Monday, June 27, 2005


For some reason I keep running across this concept today. Here with regards to the proposed Freedom Tower and here with regards to the media.

What makes something Anti-American? It seems to me to be a very subjective measurement. I know that there are people out there who are truly anti-American, like Osama Bin Laden, and sometimes I wonder about Jaques Chirac.

For Terrorists I think their hatred of America is founded in jealousy, in a need for something to fight against in order to make their lives less miserable. These people are truly Anti-American because their hate is not based on rational thought but on a need for something to hate in order to ease the misery of their existance.

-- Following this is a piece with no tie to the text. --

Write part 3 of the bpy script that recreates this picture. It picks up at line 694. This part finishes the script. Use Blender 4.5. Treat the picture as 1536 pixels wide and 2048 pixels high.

But to say that the press, or proposed displays at the freedom tower are Anti-American brings up a whole new dimension. If something reflects negatively on America, does that make it treasonous, or simply factual?

I loved history in highschool but when I got to college I found out reams of information that had never crossed my page before. Things like how Christopher Columbus who has his own holiday murdered and enslaved native peoples, and how Lyndon Johnson's explaination for the Vietnam war was to whip out his dick. These things do not reflect positively on America and they make me sad. But they also provide motivation to ensure that these mistakes are not repeated. If Americans cannot look at our history and see the flaws in it and then move forward and strive to save ourselves from making the same mistakes, then we cannot survive as a country.

I love America, I really do, but does that mean I should ignore all of the horrible things that Americans have done/are doing/will do? I think that maybe in America we've confused the ideas of Like and Love. If you like something you have positive feelings about it and are generally happy. But if you love something you have to be willing to accept it as it is, acknowledge its flaws and push it to become better. Love Hurts, but it is certainly not Anti-Anything.